SET EXERCISE:
Copy the data below exactly.

SOURCE MATERIAL:
☆ ☆ ☆
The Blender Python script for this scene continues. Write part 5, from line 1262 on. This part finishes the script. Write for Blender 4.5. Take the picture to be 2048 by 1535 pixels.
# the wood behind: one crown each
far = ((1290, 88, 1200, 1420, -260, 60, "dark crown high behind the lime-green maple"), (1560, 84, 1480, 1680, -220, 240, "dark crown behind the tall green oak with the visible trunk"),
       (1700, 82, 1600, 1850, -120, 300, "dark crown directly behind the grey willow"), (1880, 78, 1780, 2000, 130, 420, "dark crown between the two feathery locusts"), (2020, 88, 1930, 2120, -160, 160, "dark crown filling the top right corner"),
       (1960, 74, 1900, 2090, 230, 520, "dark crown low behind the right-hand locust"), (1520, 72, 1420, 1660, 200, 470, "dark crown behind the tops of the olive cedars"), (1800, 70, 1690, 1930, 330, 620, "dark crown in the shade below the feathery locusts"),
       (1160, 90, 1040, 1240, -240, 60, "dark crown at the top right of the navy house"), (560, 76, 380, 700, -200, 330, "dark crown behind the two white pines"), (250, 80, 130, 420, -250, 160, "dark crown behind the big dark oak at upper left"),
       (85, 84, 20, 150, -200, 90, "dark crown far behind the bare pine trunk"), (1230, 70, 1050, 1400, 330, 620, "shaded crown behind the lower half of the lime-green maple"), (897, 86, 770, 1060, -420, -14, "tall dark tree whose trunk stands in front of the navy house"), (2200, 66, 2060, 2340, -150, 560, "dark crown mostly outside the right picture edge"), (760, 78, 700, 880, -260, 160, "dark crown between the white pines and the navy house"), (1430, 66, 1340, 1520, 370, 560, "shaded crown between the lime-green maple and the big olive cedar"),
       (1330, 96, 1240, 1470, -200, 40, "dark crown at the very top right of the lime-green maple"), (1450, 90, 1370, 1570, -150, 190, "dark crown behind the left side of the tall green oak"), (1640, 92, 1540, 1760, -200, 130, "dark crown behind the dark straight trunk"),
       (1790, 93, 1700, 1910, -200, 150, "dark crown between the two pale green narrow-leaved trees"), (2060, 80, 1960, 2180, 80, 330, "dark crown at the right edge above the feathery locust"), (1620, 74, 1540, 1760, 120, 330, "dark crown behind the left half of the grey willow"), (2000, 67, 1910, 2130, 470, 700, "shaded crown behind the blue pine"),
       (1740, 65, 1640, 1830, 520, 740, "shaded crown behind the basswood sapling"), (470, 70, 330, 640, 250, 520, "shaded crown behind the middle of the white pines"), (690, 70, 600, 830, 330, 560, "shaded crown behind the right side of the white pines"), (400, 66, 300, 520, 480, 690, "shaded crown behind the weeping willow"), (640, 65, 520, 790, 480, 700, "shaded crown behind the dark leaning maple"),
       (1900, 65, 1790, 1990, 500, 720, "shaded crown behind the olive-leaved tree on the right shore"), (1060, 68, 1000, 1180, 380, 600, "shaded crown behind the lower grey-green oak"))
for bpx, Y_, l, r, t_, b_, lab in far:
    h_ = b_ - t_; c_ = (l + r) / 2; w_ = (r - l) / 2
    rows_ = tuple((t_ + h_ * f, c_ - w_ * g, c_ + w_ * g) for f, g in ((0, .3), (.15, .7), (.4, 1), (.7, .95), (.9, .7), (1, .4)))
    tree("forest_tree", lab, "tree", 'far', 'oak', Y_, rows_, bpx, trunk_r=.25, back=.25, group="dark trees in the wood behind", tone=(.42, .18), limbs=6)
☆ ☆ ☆
RESULT:
The Blender Python script for this scene continues. Write part 5, from line 1262 on. This part finishes the script. Write for Blender 4.5. Take the picture to be 2048 by 1535 pixels.
# the wood behind: one crown each
far = ((1290, 88, 1200, 1420, -260, 60, "dark crown high behind the lime-green maple"), (1560, 84, 1480, 1680, -220, 240, "dark crown behind the tall green oak with the visible trunk"),
       (1700, 82, 1600, 1850, -120, 300, "dark crown directly behind the grey willow"), (1880, 78, 1780, 2000, 130, 420, "dark crown between the two feathery locusts"), (2020, 88, 1930, 2120, -160, 160, "dark crown filling the top right corner"),
       (1960, 74, 1900, 2090, 230, 520, "dark crown low behind the right-hand locust"), (1520, 72, 1420, 1660, 200, 470, "dark crown behind the tops of the olive cedars"), (1800, 70, 1690, 1930, 330, 620, "dark crown in the shade below the feathery locusts"),
       (1160, 90, 1040, 1240, -240, 60, "dark crown at the top right of the navy house"), (560, 76, 380, 700, -200, 330, "dark crown behind the two white pines"), (250, 80, 130, 420, -250, 160, "dark crown behind the big dark oak at upper left"),
       (85, 84, 20, 150, -200, 90, "dark crown far behind the bare pine trunk"), (1230, 70, 1050, 1400, 330, 620, "shaded crown behind the lower half of the lime-green maple"), (897, 86, 770, 1060, -420, -14, "tall dark tree whose trunk stands in front of the navy house"), (2200, 66, 2060, 2340, -150, 560, "dark crown mostly outside the right picture edge"), (760, 78, 700, 880, -260, 160, "dark crown between the white pines and the navy house"), (1430, 66, 1340, 1520, 370, 560, "shaded crown between the lime-green maple and the big olive cedar"),
       (1330, 96, 1240, 1470, -200, 40, "dark crown at the very top right of the lime-green maple"), (1450, 90, 1370, 1570, -150, 190, "dark crown behind the left side of the tall green oak"), (1640, 92, 1540, 1760, -200, 130, "dark crown behind the dark straight trunk"),
       (1790, 93, 1700, 1910, -200, 150, "dark crown between the two pale green narrow-leaved trees"), (2060, 80, 1960, 2180, 80, 330, "dark crown at the right edge above the feathery locust"), (1620, 74, 1540, 1760, 120, 330, "dark crown behind the left half of the grey willow"), (2000, 67, 1910, 2130, 470, 700, "shaded crown behind the blue pine"),
       (1740, 65, 1640, 1830, 520, 740, "shaded crown behind the basswood sapling"), (470, 70, 330, 640, 250, 520, "shaded crown behind the middle of the white pines"), (690, 70, 600, 830, 330, 560, "shaded crown behind the right side of the white pines"), (400, 66, 300, 520, 480, 690, "shaded crown behind the weeping willow"), (640, 65, 520, 790, 480, 700, "shaded crown behind the dark leaning maple"),
       (1900, 65, 1790, 1990, 500, 720, "shaded crown behind the olive-leaved tree on the right shore"), (1060, 68, 1000, 1180, 380, 600, "shaded crown behind the lower grey-green oak"))
for bpx, Y_, l, r, t_, b_, lab in far:
    h_ = b_ - t_; c_ = (l + r) / 2; w_ = (r - l) / 2
    rows_ = tuple((t_ + h_ * f, c_ - w_ * g, c_ + w_ * g) for f, g in ((0, .3), (.15, .7), (.4, 1), (.7, .95), (.9, .7), (1, .4)))
    tree("forest_tree", lab, "tree", 'far', 'oak', Y_, rows_, bpx, trunk_r=.25, back=.25, group="dark trees in the wood behind", tone=(.42, .18), limbs=6)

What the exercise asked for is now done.